- What you have to do
Write out exactly the lines below that run from the one containing "Continue the Blender" through the one containing "MB().box(h2 + np.array([-.012, -.010, .02]), h2", both included, with no other lines.

Part of a data file:
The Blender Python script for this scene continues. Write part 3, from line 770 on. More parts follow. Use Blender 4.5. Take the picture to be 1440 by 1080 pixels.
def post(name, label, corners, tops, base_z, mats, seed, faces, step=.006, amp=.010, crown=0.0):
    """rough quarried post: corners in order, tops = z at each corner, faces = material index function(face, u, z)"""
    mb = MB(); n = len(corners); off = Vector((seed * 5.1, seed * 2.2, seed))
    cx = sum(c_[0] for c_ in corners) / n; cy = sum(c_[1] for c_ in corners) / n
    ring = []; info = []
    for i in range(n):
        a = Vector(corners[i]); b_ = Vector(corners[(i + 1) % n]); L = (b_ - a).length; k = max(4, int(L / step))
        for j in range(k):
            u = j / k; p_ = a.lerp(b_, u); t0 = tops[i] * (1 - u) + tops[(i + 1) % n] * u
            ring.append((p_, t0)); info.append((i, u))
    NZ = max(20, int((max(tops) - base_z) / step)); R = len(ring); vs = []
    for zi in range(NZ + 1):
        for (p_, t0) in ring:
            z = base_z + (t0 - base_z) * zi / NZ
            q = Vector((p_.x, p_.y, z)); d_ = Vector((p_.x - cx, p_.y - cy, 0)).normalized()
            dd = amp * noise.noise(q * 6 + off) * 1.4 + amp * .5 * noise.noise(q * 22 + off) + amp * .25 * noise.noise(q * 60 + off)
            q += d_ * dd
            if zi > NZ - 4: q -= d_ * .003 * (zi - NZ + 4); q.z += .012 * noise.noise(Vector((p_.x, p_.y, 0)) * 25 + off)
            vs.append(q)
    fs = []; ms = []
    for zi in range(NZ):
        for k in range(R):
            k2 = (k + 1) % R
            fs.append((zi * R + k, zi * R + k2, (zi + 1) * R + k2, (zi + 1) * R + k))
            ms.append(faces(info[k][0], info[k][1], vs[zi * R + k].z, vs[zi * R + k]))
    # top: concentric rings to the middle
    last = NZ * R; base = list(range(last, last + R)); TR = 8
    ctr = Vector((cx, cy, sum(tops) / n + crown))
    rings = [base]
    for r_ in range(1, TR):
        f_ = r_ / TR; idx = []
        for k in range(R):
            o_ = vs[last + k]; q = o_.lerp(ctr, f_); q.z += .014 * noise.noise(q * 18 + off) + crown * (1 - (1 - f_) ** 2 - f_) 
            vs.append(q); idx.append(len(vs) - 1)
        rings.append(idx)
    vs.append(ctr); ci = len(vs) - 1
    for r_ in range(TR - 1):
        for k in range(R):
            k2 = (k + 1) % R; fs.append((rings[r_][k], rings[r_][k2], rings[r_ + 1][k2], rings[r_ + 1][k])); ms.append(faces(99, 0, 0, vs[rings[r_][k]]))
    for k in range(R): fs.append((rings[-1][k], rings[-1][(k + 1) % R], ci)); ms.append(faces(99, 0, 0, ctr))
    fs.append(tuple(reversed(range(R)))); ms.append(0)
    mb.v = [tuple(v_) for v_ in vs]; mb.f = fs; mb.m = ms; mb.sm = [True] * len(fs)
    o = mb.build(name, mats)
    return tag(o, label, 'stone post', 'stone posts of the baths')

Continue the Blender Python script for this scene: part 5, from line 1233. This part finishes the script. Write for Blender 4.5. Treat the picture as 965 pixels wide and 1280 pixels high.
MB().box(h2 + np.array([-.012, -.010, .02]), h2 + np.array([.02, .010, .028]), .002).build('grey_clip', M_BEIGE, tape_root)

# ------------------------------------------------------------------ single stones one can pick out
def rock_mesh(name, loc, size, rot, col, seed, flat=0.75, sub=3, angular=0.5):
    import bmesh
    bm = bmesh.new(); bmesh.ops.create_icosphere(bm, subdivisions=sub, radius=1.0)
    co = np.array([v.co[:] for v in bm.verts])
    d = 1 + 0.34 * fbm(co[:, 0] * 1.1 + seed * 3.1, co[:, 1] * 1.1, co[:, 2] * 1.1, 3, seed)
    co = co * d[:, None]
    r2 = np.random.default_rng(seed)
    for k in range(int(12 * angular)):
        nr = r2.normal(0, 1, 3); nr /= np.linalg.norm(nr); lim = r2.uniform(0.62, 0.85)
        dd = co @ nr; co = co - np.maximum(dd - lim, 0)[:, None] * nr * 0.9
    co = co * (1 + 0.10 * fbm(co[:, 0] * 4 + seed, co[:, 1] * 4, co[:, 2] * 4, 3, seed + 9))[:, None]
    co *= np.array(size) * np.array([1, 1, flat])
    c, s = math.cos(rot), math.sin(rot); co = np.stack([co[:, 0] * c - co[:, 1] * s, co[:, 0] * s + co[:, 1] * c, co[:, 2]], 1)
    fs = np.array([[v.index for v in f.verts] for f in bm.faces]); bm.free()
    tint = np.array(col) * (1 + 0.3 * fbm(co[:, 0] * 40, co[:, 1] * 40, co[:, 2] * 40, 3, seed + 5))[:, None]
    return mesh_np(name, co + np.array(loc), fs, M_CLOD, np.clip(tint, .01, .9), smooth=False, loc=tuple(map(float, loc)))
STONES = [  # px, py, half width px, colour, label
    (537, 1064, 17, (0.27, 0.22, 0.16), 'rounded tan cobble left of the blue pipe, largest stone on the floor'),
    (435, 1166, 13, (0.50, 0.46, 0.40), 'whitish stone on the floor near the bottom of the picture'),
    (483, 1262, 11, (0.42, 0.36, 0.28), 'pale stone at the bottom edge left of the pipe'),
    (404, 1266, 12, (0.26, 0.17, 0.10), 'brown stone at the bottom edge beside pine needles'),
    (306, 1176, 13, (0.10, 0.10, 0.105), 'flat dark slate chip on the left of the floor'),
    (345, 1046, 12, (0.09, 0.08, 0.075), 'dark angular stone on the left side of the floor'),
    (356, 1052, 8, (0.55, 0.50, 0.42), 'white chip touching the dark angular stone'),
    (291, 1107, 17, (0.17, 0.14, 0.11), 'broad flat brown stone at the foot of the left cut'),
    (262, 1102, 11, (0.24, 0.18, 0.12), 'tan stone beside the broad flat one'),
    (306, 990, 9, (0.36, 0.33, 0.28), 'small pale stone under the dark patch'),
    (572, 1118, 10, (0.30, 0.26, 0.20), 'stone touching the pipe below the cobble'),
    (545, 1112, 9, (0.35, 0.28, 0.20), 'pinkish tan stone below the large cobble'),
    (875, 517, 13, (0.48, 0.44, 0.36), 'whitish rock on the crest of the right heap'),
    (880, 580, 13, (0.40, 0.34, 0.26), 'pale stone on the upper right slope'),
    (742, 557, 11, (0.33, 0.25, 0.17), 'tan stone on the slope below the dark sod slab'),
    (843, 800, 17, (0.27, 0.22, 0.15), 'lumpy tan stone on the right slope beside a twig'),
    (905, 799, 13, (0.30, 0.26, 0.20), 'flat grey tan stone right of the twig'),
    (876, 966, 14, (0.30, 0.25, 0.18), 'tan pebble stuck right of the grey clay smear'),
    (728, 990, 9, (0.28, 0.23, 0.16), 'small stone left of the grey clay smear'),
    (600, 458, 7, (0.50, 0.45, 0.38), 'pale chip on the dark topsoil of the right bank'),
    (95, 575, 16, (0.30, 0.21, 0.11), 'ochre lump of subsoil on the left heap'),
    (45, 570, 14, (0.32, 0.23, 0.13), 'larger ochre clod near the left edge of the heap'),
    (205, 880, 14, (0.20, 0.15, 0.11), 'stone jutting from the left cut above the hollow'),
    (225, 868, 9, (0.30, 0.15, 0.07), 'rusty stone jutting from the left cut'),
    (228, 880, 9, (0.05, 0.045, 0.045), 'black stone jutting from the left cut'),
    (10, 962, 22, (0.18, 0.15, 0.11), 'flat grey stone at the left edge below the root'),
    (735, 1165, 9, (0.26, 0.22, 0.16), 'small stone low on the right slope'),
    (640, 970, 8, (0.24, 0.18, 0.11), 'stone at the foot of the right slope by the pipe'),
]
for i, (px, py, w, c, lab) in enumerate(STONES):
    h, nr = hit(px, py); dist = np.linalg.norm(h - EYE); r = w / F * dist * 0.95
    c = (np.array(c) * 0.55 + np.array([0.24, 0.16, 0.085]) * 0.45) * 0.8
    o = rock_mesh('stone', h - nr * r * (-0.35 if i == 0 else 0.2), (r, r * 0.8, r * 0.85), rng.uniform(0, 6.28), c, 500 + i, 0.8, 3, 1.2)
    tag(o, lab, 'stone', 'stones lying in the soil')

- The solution
Continue the Blender Python script for this scene: part 5, from line 1233. This part finishes the script. Write for Blender 4.5. Treat the picture as 965 pixels wide and 1280 pixels high.
MB().box(h2 + np.array([-.012, -.010, .02]), h2 + np.array([.02, .010, .028]), .002).build('grey_clip', M_BEIGE, tape_root)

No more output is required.